Guest blog by John Parsons
In our recent blog, we tackled the issues of accessibility—for visually and cognitively impaired readers—in the realm of scholarly journal publishing. The solutions are (fairly) straightforward for that industry, because you’re dealing mostly with documents, and lots of text. Other types of publishers deal with a broader range of issues and output channels, so for them accessibility is more complex. Near the top of this difficulty scale are education publishers.
Even before the rise of digital media, education textbooks—notably in the K-12 market—posed significant accessibility challenges. Complex, rich layouts, laden with color, illustrations, and sidebars, made textbooks a rich, visual experience. Such books can be a treat for sighted students, for whom publishers have invested much thought and design research. For those less fortunate, however, a rich visual layout is an impediment.
Going Beyond Print
For printed textbooks, traditional accessibility fixes like large print and Braille are usually not cost-effective. Recorded audio has been a stopgap solution, but still a costly one, unlikely to handle the ever-increasing volume of educational material. Fortunately, the advent of digital media has far greater potential for making textbooks accessible.
When textbooks are produced as HTML or EPUB (but not PDF), the potential for greater accessibility is obvious. Type size can be adjusted at will. Text-to-speech can provide basic audio content with relative ease. Illustrations can be described with alt text—although care must be taken to insure its quality. Even reading order and other “roadmap” approaches to complex visual layouts can make digital textbooks more accessible than a printed version could ever be.
The real key is digital media’s inherent ability to separate presentation and content. Well-structured data and a rich set of metadata can be presented in multiple ways, including forms designed for the visually and cognitively impaired. Government mandates, including the NIMAS specifications, have accelerated this trend. Publishers themselves have developed platforms and service partnerships to make the structuring of data and metadata more cost-effective—even when the government mandate is outdated or insufficient. (The reasons for doing this will be the subject of a future blog.)
The LMS Factor
What makes accessibility for educational publishers far more difficult is not textbooks, however. Particularly in higher education but increasingly in K-12, textbooks are only part of a much larger content environment: the Learning Management System or LMS. Driven by the institutional need to track student progress, and provide many other learning benefits and related technologies, the LMS is typically a complex collection of text content, media, secure web portals, and databases. Although textbooks still form a large portion of LMS content, studies from the Book Industry Study Group (BISG) indicate that the field is undergoing a radical shift.
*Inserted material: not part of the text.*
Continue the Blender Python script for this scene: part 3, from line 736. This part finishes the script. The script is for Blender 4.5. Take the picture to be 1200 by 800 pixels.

This has massive implications for accessibility. Not only must publishers provide reading assistance for text and descriptions for images, they also must deal with the interactive elements of a typical website. This includes color contrast, keyboard access, moving content control, and alternatives—probably alt text—for online video and other visually interactive elements. A sighted person might have no difficulty with an online quiz, but the process will be very different for the visually impaired.
Fortunately—at least for now—the online elements of most LMSs are deployed on standard desktop or laptop computers, not mobile devices. The BISG study indicates that this is because more students have access to a PC, but not all have a tablet or e-reader. This makes the publisher’s task “simpler”—with fewer variations in operating systems and interfaces—but that will change as mobile device use increases. LMS features on smartphones are the start of new accessibility headaches for publishers.
Workflow—Again
As I pointed out in the previous blog, service providers have a major role in making accessibility affordable. This is especially true for educational publishers. Automating and standardizing content and metadata are usually out of reach, even for the largest publishers. Even keeping up to date with government and industry mandates, like Section 508 and WCAG 2.0, are best handled by a common service provider.
As with journal publishing, the overall workflow will make accessibility cost-effective in the complex, LMS-focused world of educational publishing. Fortunately, given the size and scope of that industry’s audience, it also makes the goal of accessibility more rewarding.